> [Given information]:
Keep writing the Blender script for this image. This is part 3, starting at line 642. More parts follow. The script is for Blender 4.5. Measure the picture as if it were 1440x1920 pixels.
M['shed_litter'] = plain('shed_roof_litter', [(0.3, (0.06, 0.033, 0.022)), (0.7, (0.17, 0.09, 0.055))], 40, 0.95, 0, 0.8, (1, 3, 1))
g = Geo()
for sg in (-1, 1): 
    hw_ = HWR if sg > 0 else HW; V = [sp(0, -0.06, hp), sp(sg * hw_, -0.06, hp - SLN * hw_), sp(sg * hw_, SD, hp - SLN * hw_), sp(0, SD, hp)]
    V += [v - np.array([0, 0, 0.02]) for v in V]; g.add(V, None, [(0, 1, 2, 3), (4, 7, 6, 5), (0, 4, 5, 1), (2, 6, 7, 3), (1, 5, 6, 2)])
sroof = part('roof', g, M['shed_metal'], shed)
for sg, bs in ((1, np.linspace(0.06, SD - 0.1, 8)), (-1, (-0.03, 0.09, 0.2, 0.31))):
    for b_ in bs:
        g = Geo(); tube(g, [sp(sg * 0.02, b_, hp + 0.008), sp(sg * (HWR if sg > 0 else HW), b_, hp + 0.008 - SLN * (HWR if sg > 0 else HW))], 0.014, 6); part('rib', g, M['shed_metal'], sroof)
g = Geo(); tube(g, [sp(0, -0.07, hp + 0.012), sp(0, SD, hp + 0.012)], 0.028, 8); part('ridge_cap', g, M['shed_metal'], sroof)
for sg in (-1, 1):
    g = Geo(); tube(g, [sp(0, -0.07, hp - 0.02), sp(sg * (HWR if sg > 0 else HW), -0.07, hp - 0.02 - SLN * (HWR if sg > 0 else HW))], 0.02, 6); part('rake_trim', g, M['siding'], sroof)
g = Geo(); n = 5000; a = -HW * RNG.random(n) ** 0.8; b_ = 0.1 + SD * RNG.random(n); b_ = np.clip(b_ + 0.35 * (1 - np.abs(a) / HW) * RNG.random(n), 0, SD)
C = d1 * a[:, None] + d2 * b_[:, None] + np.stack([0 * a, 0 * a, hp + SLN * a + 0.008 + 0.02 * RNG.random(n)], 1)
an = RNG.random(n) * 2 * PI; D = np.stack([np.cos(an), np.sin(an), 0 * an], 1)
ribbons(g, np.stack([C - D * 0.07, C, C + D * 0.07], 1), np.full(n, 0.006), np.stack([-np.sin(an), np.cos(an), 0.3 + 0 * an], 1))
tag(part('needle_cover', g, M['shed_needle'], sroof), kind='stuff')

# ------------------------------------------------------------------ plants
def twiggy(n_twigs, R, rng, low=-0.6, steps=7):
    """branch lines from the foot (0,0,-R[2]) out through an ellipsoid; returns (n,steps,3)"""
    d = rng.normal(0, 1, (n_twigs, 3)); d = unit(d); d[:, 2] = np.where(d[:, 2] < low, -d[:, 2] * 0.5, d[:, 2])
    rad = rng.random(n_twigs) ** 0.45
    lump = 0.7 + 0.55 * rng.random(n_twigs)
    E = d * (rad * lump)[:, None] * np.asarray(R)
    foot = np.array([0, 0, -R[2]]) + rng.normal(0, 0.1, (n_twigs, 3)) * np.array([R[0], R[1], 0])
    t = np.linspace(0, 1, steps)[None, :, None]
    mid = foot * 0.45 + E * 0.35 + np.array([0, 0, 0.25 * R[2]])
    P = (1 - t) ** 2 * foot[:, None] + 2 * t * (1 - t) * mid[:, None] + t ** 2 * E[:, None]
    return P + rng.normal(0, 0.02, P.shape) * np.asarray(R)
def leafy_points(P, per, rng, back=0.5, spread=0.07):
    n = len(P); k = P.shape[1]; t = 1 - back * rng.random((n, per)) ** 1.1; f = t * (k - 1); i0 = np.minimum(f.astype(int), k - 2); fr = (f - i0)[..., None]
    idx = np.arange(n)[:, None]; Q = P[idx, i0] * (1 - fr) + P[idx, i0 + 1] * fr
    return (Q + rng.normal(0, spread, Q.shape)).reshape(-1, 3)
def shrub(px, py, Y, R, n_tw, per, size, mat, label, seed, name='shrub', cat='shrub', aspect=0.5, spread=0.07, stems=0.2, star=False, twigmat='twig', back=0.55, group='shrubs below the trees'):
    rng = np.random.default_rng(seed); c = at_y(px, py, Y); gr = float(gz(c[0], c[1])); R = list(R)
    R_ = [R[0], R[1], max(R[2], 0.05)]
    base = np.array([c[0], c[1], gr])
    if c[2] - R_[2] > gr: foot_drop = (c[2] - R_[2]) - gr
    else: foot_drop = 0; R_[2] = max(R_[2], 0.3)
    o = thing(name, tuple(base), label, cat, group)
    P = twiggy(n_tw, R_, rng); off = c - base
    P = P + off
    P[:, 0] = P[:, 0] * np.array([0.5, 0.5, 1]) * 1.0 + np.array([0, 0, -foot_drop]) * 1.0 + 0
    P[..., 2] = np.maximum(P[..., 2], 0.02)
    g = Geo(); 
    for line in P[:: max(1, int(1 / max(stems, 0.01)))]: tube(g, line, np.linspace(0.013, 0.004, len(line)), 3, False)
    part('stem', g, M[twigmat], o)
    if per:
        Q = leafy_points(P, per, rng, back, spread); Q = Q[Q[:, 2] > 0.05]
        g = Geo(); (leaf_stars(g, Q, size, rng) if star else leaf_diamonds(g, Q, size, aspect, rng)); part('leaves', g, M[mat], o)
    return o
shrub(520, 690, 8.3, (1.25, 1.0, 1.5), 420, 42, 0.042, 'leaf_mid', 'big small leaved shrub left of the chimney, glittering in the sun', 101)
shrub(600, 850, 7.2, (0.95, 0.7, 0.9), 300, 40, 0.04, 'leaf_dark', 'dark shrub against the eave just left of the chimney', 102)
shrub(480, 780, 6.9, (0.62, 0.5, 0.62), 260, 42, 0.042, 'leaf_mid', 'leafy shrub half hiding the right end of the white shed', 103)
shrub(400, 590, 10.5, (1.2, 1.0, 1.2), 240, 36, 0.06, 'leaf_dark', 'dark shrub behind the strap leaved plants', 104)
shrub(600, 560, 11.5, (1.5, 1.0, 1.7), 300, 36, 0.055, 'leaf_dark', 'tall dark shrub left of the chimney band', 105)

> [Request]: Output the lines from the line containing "leaved plants', 104)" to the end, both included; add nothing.

> [The output]:
shrub(400, 590, 10.5, (1.2, 1.0, 1.2), 240, 36, 0.06, 'leaf_dark', 'dark shrub behind the strap leaved plants', 104)
shrub(600, 560, 11.5, (1.5, 1.0, 1.7), 300, 36, 0.055, 'leaf_dark', 'tall dark shrub left of the chimney band', 105)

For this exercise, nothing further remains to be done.